Tuesday, November 10, 2009

Breaking Free - The Stories THEY Tell Us

The last 2 newsletters I've written have been about the stories the WE tell others and the stories that we tell ourselves. This month I'm going to discuss the stories that others tell us.

As I talk with my clients, I am shocked with how many believe and take to heart the things that others say about them. I know, we as humans value other people and their opinions of us. You try to please other people and live up to their beliefs often at your own expense. Are you a "people-pleaser"? Even if you spout off saying "I don't care what anyone else thinks" (like some teenagers do), it's simply human nature to care. And, chances are there is at least one other person whose opinion of you that you care about. That person may be your spouse or your kids... your boss or your peers... your fellow church-goers or your poker buddies. So what stories are they telling you about you?

Your Beliefs Control Your Destiny

The belief you have in yourself determines everything that you do. Yet many times, you didn't come to that belief yourself. The belief that you have in what you can and cannot do, who you can and cannot be, came from others... your teachers, coaches, parents, pastors, bosses, peers, even the bullies from school. These folks have told you stories about you and you unconsciously believed them.

Math KidYou may have heard the story of the young man who fell asleep in his math class. He woke up as the bell rang, looked up at the blackboard, and copied down the two problems that were written there. He assumed they were the homework for the night. He went home and labored the rest of the afternoon and into the evening knowing if he didn't complete the work he would surely fail the class. He couldn't figure out either one but he kept trying for the rest of the week. Finally, he got the answer to one and brought it to class.
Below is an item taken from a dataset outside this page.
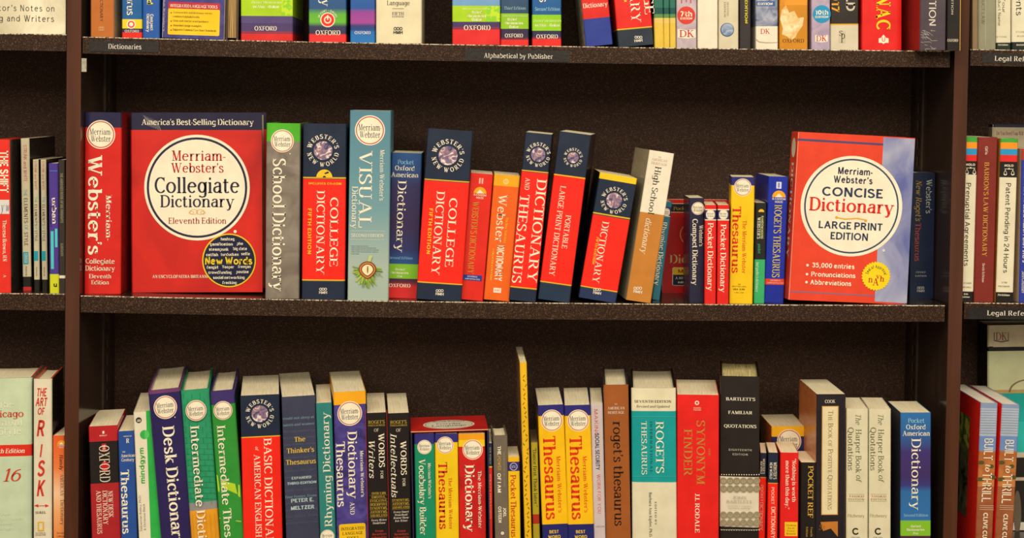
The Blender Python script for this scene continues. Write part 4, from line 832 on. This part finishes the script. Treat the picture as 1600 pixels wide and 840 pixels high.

The teacher was absolutely stunned. The boy feared he had done too little, too late. It turned out the problem he solved was supposedly unsolvable.

How did he do it? He was able to do what was thought to be impossible because he believed it was possible. He not only believed it was possible, he believed that if he didn't solve it he would fail the class. Had he known the problem was "unsolvable" he could never have done it.

Have you looked at your beliefs about you lately?